Once you have found these counterexamples, record them as assertions in your Python file:

import buggy

assert not check_bst_remove(buggy.del0, Node(0), 1)
# assert not check_bst_remove(buggy.del1, ...)
# assert not check_bst_remove(buggy.del2, ...)
# assert not check_bst_remove(buggy.del3, ...)
# assert not check_bst_remove(buggy.del4, ...)
# assert not check_bst_remove(buggy.del5, ...)
# assert not check_bst_remove(buggy.del6, ...)
# assert not check_bst_remove(buggy.del7, ...)

Verifying an implemention of binary heaps (optional)

Go back and review the definition of binary heaps, as seen in lecture. Here again is the indexing scheme for nodes that can be used to represent binary heaps efficiently as arrays:

def parent(k : int) -> int: return (k-1) >> 1
def left(k : int) -> int:   return (1 + (k << 1))
def right(k : int)-> int:   return (2 + (k << 1))

We limit ourselves to heaps storing string values with associated integer weights, which we represent as lists of string-integer pairs, i.e., values of type list[tuple[str,int]]. The function below checks that such a list satisfies the heap property that the weight of each node is bounded from above by the weights of each of its children, or equivalently, bounded from below by the weight of its parent.

def is_heap(heap : list[tuple[str,int]]) -> bool:
    for i in range(1,len(heap)):
        if heap[i][1] < heap[parent(i)][1]:
            return False
    return True

Our overall goal is to correctly implement the insertion (heappush) and removal (heappop) operations,

def heappush(H : list[tuple[str,int]], a : str, w : int) -> None:
    pass
    
def heappop(H : list[tuple[str,int]]) -> tuple[str,int]:
    pass

as explained during the lecture and illustrated below.

heappush:

heappop:

Using the testing routines described during class to help you with debugging, implement heappush and heappop. For convenience we copy all of the testing code below, which you are free to modify.

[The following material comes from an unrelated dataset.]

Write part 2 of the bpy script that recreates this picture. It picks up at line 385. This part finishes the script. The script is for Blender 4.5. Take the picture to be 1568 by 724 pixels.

class InvalidHeap(Exception):
    def __init__(self, H):
        self.H = H

def heap_sort(xs : list[int]) -> list[int]:
    """sorts a list of integers using a binary heap"""
    H : list[tuple[str,int]] = []
    for i in range(len(xs)):
        heappush(H, str(i), xs[i])
        if not is_heap(H): raise InvalidHeap(H)
    output = []
    while H:
        output.append(heappop(H)[1])
        if not is_heap(H): raise InvalidHeap(H)
    return output

def is_sorted(l):
    """returns True if the input list is sorted, and False otherwise."""
    for i in range(len(l)-1):
        if l[i+1] < l[i]:
            return False
    return True

def randperm(n):
    """returns a permutation of 1..n chosen uniformly at random"""
    if n == 0: return []
    else:
        p = randperm(n-1)
        i = random.randrange(n)
        return p[:i] + [n] + p[i:]

def test_heapsort(n, k=10000):
    """tests correctness of heappush and heappop by calling heap_sort on random permutations"""
    for _ in range(k):
        xs = randperm(n)
        assert is_sorted(heap_sort(xs))

(Hard!) Once you are sufficiently convinced that your implementation of heappush and heappop is correct, prove it by writing down a rigorous specification of both functions and identifying the necessary loop invariants. (You can also start directly from the implementations shown in the last two slides of Lecture 10, but writing and debugging your own code is a good exercise, and there is definitely room for more efficient implementations.)